» COLLECTED DATA:
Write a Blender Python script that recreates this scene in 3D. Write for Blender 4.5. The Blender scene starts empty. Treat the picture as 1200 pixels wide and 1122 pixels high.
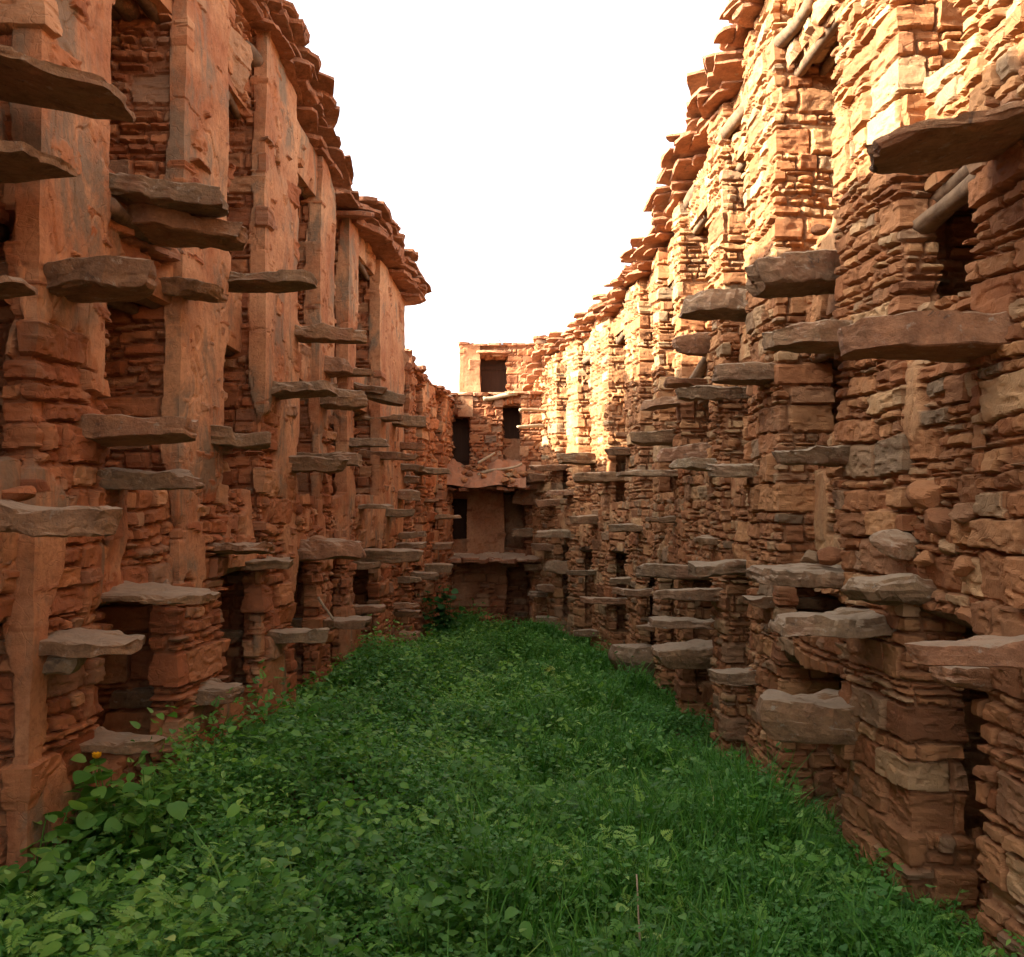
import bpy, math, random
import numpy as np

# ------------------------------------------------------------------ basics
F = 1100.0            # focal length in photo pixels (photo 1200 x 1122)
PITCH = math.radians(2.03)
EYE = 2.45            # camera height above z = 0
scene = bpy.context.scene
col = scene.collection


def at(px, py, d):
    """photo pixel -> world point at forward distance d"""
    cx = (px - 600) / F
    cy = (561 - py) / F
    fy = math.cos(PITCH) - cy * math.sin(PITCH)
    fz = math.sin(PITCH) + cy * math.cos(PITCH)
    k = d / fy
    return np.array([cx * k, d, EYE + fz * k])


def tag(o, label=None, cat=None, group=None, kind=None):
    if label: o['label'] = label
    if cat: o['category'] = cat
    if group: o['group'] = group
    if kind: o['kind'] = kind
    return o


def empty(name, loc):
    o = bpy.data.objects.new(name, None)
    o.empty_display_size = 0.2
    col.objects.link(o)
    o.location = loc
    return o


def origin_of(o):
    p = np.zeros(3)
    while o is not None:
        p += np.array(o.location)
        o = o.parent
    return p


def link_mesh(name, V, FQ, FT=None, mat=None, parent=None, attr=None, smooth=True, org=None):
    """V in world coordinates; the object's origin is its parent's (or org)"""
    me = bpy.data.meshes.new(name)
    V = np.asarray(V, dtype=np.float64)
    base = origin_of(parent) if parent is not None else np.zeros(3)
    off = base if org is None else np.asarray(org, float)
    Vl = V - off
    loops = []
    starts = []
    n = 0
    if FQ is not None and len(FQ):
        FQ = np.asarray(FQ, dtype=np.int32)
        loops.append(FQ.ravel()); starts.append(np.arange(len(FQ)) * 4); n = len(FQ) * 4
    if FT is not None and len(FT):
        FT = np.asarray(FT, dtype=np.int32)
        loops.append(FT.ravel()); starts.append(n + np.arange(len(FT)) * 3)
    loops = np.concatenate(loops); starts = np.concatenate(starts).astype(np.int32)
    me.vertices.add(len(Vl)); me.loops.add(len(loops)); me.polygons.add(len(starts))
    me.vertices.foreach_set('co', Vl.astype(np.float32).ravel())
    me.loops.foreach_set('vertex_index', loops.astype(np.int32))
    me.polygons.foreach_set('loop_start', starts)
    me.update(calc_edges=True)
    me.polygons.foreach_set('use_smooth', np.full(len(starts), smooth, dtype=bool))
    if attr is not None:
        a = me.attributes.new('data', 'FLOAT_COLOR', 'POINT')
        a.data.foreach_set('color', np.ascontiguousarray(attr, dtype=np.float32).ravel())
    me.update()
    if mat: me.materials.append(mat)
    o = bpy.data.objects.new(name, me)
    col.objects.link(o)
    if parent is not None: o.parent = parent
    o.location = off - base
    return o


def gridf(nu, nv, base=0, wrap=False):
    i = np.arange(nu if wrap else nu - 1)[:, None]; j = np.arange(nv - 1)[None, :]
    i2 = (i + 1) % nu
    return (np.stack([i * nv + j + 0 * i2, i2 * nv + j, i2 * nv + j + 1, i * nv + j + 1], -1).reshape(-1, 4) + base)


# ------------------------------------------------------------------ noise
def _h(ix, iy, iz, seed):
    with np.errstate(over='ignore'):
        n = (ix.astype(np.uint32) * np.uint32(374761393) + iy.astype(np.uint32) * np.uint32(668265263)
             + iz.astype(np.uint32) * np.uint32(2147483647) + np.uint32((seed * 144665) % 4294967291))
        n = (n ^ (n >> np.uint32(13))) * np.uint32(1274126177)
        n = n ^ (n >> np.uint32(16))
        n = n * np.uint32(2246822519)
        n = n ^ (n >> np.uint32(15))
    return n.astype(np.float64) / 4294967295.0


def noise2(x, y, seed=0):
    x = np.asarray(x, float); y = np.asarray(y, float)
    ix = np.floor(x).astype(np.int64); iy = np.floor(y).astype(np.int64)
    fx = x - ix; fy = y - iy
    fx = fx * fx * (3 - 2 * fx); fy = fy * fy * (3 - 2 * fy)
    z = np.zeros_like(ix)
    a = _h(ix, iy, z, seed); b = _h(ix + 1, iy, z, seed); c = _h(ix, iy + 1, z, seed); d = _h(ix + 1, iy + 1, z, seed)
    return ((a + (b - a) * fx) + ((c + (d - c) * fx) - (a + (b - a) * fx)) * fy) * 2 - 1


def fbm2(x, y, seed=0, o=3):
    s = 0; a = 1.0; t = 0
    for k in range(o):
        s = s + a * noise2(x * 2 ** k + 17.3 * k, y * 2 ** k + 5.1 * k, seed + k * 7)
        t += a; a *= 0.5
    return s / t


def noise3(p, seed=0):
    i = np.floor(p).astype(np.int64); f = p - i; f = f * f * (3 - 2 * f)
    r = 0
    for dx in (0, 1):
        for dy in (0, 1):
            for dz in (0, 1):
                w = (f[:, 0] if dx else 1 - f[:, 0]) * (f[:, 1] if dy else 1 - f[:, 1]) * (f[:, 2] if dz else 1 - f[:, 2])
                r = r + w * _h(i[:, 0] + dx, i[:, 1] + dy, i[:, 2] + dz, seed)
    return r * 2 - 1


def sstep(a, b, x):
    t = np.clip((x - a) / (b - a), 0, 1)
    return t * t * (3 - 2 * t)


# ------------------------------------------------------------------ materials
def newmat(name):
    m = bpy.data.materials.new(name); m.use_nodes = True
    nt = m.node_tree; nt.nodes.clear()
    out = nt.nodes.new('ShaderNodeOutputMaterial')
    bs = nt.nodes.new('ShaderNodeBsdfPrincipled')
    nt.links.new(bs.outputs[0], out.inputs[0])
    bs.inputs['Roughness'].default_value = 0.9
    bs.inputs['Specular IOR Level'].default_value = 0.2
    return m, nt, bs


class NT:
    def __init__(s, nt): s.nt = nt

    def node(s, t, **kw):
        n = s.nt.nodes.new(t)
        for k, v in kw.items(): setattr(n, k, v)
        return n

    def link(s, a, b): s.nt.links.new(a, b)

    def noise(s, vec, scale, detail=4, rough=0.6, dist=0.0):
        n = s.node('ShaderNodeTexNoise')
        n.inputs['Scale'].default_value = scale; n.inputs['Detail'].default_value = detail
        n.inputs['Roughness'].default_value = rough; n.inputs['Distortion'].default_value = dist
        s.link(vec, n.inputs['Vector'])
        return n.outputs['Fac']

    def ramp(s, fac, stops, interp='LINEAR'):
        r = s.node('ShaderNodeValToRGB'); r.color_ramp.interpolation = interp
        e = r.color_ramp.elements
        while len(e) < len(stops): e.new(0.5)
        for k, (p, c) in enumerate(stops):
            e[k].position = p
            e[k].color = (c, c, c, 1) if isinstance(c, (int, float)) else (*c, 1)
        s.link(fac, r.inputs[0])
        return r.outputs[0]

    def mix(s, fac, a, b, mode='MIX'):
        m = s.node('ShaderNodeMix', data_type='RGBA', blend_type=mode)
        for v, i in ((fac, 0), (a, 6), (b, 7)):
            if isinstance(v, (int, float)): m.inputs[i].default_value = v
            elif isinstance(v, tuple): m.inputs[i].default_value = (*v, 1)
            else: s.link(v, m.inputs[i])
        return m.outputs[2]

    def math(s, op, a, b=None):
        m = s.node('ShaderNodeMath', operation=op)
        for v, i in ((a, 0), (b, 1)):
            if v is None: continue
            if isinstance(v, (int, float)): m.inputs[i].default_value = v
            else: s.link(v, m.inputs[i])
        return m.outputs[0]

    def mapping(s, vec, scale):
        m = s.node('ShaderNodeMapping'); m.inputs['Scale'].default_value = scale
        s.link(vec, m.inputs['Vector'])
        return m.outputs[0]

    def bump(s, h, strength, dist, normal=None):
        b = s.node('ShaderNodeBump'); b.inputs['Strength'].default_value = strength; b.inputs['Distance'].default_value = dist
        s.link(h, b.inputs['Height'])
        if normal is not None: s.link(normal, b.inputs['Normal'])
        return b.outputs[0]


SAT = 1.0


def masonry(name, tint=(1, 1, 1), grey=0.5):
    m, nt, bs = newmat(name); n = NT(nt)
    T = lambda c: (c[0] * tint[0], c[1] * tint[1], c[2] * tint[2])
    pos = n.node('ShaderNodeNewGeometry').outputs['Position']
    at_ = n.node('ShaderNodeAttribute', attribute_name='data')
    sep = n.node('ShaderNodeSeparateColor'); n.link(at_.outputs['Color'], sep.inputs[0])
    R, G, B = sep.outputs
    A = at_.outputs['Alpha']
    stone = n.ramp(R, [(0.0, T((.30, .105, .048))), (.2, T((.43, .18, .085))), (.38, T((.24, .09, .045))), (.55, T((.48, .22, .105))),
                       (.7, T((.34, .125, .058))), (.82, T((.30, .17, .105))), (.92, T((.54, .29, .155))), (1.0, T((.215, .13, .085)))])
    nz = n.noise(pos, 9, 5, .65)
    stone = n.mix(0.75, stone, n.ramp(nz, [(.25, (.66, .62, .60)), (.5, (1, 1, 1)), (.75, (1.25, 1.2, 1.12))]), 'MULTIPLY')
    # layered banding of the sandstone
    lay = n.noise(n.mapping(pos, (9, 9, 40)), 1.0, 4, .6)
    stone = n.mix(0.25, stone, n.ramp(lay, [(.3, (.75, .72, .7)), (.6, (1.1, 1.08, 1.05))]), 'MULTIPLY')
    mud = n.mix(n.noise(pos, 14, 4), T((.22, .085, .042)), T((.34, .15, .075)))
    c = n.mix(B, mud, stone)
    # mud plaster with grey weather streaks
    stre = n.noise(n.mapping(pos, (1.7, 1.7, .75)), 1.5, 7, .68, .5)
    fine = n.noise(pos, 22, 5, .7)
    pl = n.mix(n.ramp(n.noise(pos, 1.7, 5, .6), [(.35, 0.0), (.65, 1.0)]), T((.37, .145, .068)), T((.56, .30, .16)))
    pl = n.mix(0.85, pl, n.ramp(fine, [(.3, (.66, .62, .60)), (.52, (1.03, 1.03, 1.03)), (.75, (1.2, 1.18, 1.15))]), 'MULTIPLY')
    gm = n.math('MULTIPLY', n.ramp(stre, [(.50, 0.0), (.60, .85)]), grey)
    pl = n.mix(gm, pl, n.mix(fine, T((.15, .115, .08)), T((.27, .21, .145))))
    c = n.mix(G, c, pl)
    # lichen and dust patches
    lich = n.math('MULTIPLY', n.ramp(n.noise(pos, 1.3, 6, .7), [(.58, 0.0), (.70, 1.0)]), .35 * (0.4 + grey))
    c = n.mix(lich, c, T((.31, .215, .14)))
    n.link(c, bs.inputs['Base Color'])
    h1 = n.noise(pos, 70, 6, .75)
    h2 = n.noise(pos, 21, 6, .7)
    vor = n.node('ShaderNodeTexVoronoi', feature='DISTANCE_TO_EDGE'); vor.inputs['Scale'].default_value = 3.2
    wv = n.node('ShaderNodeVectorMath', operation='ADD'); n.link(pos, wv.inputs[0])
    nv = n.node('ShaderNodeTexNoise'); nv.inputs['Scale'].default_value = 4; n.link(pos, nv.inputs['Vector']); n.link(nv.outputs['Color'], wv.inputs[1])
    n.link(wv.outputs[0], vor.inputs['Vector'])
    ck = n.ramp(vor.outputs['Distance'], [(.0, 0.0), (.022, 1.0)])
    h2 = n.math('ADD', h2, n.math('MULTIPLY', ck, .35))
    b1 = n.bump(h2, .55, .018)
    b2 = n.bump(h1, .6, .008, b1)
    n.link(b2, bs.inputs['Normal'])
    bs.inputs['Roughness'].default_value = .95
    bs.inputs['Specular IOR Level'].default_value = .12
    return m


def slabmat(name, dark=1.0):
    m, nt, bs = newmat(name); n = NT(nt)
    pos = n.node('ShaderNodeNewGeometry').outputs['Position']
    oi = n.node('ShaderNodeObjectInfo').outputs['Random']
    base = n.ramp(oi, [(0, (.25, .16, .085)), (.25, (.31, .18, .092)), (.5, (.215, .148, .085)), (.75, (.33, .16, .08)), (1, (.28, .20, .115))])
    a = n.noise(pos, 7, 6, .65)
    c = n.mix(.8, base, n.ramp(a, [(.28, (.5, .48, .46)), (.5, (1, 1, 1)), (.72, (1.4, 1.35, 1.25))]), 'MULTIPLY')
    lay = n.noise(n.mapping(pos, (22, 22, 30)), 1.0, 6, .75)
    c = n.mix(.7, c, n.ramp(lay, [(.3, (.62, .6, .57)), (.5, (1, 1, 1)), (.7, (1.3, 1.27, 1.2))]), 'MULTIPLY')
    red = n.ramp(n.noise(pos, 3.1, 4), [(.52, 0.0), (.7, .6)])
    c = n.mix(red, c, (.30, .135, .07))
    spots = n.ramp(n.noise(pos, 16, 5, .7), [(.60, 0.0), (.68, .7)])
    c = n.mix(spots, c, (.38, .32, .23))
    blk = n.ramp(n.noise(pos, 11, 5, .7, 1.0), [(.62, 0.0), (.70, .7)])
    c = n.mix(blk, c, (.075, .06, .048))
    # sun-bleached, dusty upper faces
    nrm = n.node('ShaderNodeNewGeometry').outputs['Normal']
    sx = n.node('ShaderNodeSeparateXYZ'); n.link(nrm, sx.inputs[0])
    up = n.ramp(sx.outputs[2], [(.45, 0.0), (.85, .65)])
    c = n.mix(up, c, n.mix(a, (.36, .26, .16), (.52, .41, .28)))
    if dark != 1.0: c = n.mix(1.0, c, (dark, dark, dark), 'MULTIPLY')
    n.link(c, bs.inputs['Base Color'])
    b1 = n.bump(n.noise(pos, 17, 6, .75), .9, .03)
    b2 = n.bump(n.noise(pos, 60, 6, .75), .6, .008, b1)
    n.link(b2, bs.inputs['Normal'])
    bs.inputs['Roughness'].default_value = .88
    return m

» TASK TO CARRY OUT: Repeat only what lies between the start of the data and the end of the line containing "import numpy as np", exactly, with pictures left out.

» FINISHED EXERCISE:
Write a Blender Python script that recreates this scene in 3D. Write for Blender 4.5. The Blender scene starts empty. Treat the picture as 1200 pixels wide and 1122 pixels high.
import bpy, math, random
import numpy as np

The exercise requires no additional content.